Data section:
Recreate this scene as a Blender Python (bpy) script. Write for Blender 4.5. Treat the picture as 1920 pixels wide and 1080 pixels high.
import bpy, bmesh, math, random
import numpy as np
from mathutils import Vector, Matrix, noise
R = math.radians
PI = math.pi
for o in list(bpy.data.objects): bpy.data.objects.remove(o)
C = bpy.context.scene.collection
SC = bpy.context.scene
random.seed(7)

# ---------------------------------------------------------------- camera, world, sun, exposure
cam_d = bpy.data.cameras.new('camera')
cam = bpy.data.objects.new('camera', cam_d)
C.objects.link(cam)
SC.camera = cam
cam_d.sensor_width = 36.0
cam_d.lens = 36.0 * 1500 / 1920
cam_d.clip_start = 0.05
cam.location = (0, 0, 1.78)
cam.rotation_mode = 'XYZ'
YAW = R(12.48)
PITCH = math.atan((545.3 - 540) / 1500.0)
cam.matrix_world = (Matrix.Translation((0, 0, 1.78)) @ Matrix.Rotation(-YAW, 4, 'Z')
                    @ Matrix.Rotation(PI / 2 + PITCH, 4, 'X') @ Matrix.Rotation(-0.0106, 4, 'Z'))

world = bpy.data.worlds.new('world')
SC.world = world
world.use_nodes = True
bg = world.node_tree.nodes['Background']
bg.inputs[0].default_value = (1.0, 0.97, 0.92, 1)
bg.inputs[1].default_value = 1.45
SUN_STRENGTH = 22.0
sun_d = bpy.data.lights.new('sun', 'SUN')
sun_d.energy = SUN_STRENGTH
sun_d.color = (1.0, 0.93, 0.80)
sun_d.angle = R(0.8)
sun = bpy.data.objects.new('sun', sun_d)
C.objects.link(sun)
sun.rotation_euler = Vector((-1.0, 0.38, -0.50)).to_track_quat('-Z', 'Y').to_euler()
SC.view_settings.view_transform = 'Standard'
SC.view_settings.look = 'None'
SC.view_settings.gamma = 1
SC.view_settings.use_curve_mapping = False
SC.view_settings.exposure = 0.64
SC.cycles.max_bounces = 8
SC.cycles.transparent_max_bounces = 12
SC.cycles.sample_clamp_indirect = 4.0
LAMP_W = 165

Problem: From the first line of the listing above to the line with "Matrix.Rotation(-0.0106, 4, 'Z'))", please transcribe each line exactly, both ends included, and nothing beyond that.

Result of this exercise:
Recreate this scene as a Blender Python (bpy) script. Write for Blender 4.5. Treat the picture as 1920 pixels wide and 1080 pixels high.
import bpy, bmesh, math, random
import numpy as np
from mathutils import Vector, Matrix, noise
R = math.radians
PI = math.pi
for o in list(bpy.data.objects): bpy.data.objects.remove(o)
C = bpy.context.scene.collection
SC = bpy.context.scene
random.seed(7)

# ---------------------------------------------------------------- camera, world, sun, exposure
cam_d = bpy.data.cameras.new('camera')
cam = bpy.data.objects.new('camera', cam_d)
C.objects.link(cam)
SC.camera = cam
cam_d.sensor_width = 36.0
cam_d.lens = 36.0 * 1500 / 1920
cam_d.clip_start = 0.05
cam.location = (0, 0, 1.78)
cam.rotation_mode = 'XYZ'
YAW = R(12.48)
PITCH = math.atan((545.3 - 540) / 1500.0)
cam.matrix_world = (Matrix.Translation((0, 0, 1.78)) @ Matrix.Rotation(-YAW, 4, 'Z')
                    @ Matrix.Rotation(PI / 2 + PITCH, 4, 'X') @ Matrix.Rotation(-0.0106, 4, 'Z'))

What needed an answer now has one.